Fue la institución que lo vio crecer como líder sindical durante la dictadura militar, la que lo acabó propulsando a la presidencia de Brasil y, más recientemente, el escenario para el velorio de su esposa.
El Sindicato de Metalúrgicos de Sao Bernardo do Campo, en el cinturón obrero de Sao Paulo, está íntimamente ligado a la vida del expresidente Luiz Inácio Lula da Silva y, en uno de sus momentos más difíciles, se convirtió en un improvisado “fortín” donde intentó protegerse de la cárcel.
“Ayudar a Lula es ayudar al pueblo.

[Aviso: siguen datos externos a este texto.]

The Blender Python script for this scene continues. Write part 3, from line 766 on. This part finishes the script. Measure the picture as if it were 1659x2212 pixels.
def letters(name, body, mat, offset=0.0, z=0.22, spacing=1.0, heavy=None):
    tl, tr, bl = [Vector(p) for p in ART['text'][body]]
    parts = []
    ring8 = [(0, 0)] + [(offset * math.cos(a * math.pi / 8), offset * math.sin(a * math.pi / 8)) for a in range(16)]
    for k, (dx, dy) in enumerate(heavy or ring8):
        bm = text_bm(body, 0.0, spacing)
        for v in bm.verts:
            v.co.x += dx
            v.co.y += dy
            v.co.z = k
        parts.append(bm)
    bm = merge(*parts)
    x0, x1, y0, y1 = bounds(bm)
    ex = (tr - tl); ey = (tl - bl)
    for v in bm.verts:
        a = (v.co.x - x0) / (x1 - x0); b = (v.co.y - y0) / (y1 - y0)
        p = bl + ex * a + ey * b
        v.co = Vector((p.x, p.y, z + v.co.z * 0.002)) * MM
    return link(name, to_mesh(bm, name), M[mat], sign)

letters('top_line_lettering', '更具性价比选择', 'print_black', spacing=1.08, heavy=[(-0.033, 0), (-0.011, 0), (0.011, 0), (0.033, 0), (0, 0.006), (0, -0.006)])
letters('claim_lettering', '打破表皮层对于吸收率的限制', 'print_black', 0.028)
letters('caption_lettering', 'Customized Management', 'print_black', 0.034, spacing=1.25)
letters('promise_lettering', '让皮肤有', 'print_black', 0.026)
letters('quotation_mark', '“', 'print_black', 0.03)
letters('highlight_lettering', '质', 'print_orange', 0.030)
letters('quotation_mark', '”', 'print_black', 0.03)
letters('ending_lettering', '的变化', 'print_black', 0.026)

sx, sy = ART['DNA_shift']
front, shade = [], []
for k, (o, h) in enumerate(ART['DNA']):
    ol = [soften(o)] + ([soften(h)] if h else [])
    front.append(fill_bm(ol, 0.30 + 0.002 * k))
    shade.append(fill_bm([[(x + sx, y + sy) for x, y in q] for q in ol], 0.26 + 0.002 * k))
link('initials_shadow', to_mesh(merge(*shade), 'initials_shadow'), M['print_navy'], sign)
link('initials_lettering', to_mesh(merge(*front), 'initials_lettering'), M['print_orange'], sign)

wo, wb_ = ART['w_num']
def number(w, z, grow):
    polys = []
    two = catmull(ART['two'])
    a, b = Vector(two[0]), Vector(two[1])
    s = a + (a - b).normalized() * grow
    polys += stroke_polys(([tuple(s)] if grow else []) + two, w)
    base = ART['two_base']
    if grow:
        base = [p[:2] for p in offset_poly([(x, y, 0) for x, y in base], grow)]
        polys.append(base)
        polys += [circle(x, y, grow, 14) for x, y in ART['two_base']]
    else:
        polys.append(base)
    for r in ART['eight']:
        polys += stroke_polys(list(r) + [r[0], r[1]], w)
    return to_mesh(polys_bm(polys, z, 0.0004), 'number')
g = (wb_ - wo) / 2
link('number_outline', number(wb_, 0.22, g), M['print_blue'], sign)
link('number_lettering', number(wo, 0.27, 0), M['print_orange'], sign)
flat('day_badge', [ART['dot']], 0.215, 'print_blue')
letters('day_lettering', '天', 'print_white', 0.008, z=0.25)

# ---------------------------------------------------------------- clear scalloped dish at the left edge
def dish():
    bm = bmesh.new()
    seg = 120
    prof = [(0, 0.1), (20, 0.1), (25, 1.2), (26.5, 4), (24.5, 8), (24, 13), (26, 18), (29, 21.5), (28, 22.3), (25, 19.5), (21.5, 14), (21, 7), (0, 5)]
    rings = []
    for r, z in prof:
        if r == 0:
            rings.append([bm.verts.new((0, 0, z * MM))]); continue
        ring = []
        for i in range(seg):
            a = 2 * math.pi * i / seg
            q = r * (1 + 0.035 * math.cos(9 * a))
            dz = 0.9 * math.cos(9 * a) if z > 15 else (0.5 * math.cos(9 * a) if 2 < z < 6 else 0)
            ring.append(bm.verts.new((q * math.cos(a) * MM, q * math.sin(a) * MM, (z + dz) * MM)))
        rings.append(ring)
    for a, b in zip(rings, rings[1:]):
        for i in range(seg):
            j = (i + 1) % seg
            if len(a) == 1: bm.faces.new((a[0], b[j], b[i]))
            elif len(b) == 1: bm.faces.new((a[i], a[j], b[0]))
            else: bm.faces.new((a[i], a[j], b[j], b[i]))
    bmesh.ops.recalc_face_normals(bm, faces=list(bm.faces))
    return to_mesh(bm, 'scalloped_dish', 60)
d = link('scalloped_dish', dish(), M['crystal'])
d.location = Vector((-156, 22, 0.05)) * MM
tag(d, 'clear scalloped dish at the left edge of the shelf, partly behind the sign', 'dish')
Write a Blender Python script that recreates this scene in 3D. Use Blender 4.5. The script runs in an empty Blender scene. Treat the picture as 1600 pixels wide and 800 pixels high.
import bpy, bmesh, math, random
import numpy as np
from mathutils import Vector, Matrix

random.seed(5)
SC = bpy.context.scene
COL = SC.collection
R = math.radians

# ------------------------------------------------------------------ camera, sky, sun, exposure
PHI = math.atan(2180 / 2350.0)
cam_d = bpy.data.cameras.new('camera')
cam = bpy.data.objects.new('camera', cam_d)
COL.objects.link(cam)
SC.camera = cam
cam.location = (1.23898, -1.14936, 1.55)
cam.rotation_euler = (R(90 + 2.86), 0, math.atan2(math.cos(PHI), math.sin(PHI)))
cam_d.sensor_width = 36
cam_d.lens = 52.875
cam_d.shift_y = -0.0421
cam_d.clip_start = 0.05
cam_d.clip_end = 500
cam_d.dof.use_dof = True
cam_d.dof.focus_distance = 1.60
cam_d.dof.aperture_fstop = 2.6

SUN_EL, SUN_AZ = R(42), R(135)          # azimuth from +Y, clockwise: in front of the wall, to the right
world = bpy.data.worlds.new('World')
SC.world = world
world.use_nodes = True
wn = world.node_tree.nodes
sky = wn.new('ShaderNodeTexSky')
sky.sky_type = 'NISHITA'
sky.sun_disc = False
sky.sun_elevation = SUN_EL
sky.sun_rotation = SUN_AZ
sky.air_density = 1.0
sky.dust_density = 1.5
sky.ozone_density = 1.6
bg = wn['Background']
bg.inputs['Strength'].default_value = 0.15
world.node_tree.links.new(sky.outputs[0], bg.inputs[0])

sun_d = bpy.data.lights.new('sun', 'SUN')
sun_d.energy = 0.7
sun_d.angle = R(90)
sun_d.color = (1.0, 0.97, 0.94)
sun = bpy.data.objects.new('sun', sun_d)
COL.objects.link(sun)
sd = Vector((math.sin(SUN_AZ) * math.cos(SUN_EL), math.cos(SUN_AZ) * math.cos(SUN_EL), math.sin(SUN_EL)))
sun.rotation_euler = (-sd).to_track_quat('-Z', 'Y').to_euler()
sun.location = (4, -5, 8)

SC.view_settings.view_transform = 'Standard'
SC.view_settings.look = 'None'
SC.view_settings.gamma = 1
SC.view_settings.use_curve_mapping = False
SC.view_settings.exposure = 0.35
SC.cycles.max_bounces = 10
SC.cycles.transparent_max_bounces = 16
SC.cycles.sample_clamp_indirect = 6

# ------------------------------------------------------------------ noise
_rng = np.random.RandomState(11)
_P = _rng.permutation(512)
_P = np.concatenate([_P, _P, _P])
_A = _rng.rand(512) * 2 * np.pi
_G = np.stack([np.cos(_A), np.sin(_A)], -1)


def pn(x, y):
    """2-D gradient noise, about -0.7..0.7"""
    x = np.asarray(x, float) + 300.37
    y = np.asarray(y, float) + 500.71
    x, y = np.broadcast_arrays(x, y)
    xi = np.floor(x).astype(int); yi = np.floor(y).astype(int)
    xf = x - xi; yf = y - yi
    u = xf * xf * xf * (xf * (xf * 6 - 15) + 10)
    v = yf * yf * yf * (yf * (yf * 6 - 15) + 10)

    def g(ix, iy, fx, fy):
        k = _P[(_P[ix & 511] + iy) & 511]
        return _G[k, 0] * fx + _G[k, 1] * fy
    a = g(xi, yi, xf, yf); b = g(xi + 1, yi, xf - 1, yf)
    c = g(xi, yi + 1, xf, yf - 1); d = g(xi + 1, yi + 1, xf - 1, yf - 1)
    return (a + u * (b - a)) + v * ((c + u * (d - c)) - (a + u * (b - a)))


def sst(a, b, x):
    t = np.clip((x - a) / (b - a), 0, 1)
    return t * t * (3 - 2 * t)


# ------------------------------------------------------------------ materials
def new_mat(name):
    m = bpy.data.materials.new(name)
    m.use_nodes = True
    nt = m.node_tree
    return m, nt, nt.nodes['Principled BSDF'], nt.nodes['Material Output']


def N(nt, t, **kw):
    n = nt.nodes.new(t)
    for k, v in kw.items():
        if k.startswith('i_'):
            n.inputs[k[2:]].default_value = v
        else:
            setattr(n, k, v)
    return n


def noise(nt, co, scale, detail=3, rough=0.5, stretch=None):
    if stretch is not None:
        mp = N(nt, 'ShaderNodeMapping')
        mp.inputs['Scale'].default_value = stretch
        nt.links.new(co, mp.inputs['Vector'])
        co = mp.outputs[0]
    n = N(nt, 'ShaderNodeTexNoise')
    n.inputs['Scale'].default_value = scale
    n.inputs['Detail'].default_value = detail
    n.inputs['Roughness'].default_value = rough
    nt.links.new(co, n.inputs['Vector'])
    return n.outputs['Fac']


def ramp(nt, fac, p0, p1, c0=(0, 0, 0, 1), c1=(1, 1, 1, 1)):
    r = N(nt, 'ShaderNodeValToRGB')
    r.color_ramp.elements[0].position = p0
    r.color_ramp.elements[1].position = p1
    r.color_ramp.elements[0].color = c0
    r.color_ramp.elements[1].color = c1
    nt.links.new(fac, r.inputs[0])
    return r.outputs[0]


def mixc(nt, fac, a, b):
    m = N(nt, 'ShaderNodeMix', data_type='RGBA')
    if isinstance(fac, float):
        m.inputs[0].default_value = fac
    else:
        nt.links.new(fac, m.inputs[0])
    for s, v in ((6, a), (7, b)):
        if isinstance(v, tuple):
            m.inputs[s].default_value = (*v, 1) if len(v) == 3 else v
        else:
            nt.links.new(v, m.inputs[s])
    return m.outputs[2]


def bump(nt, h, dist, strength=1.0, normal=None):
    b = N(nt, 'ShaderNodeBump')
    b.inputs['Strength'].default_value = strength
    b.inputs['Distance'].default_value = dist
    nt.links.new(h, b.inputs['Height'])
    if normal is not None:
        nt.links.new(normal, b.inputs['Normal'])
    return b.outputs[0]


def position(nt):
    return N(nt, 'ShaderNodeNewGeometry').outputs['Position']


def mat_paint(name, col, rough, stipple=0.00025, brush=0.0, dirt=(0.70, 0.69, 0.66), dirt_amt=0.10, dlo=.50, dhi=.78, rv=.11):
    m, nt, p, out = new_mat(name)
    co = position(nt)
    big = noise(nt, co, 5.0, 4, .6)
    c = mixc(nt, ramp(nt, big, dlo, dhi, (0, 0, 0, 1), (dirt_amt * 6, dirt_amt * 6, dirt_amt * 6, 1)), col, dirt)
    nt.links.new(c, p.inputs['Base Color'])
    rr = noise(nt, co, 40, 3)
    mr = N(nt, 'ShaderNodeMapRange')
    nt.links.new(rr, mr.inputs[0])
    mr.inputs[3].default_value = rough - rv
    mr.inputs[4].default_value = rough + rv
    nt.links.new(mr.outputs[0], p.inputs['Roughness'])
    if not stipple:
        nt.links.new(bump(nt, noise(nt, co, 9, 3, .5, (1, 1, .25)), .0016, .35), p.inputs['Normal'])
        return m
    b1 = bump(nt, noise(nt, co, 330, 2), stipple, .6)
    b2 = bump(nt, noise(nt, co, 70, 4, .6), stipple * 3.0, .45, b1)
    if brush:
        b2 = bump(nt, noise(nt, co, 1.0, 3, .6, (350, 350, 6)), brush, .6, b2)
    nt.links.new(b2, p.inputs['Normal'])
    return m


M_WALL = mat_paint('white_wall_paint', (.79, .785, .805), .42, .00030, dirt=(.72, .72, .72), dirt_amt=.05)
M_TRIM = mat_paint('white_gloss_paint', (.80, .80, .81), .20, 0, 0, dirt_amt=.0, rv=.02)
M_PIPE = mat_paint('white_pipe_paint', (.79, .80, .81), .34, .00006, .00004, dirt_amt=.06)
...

Vamos a resistir con él”, decía Nagela Royani, una joven del Movimiento de Trabajadores Sin Techo (MTST) de 25 años, tendida en un colchón frente a la sede sindical.
Custodiado por centenares de seguidores que tratan de hacer un cordón humano a su alrededor, el líder de la izquierda, de 72 años, se aisló en la segunda planta del edificio luego de que la Justicia emitiera el jueves su orden de encarcelamiento de más de 12 años por corrupción.
Lula solo recibió a dirigentes políticos, sus abogados, algunos representantes de movimientos sociales, familiares y a unos pocos seguidores que lograron convencer a los vigilantes después de hacer una larga cola y que, en algunos casos, hasta se llevaron una selfie de regalo.
La prensa, recibida con reservas en este búnker donde casi todos culpan parcialmente de esta situación “injusta” a los medios conservadores brasileños, se tuvo que contentar con tomas de Lula en sus saludos esporádicos a través de la ventana.
Militantes de izquierda, del Movimiento de trabajadores rurales Sin Tierra (MST) o estudiantes llegados de todas partes de Brasil entraban y salían sin restricciones de este edificio de cristal, casi sin muebles y completamente empapelado de carteles que dicen “No a la prisión de Lula”.
Tendido en el suelo del hall y usando su mochila como almohada, Flavio Bento, un estudiante de historia de 25 años, trató de reponerse del viaje de más de siete horas que hizo de madrugada desde Rio de Janeiro en un autobús de la Unión de Juventudes Socialistas.
“Siempre hay que estar preparados. Vivimos en un estado de excepción en el que la Constitución fue rasgada. Y nosotros siempre decimos: no tenemos miedo de morir, la revolución debe seguir”, aseguró este joven, el primero en su familia en acceder a la universidad, gracias a las becas que Lula creó.
Indignadas, pero más tranquilas estaban -escaleras arriba- las mujeres del grupo de Clara Piñol, una jubilada de 64 años que discutía la situación de Lula en unas mesas de plástico de la tercera planta, de las cuatro que tiene el sindicato, comunicadas todas con un gran patio interior.
“Este rincón aquí ya es como si fuera mío. Muchos jóvenes duermen en el escenario de madera, pero si yo lo hago ya no me levanto. Así que, simplemente, no duermo pero quiero estar aquí”, explica Piñol, que se turnó la vigilia del jueves con otros compañeros del Partido de los Trabajadores (PT).
Pese a la preocupación por una eventual incursión policial para detener a Lula, una roda de samba en vivo sonó en un escenario montado para la ocasión. Ulises de Castro, un operario de una fábrica de automóviles, de 50 años, bailó animadamente con dos compañeros en la pista.
“Es una manera del sindicato de llevar alegría al pueblo. Aquí hay gente que lleva muchas horas sin descansar, sin comer, sin asearse... estamos muy preocupados y momentos como este nos ayudan a estar más unidos”, aseguró.
Como un bálsamo, de fondo, el estribillo de un famoso samba decía: “Tristeza, por favor vá embora (Tristeza, por favor, vete)”.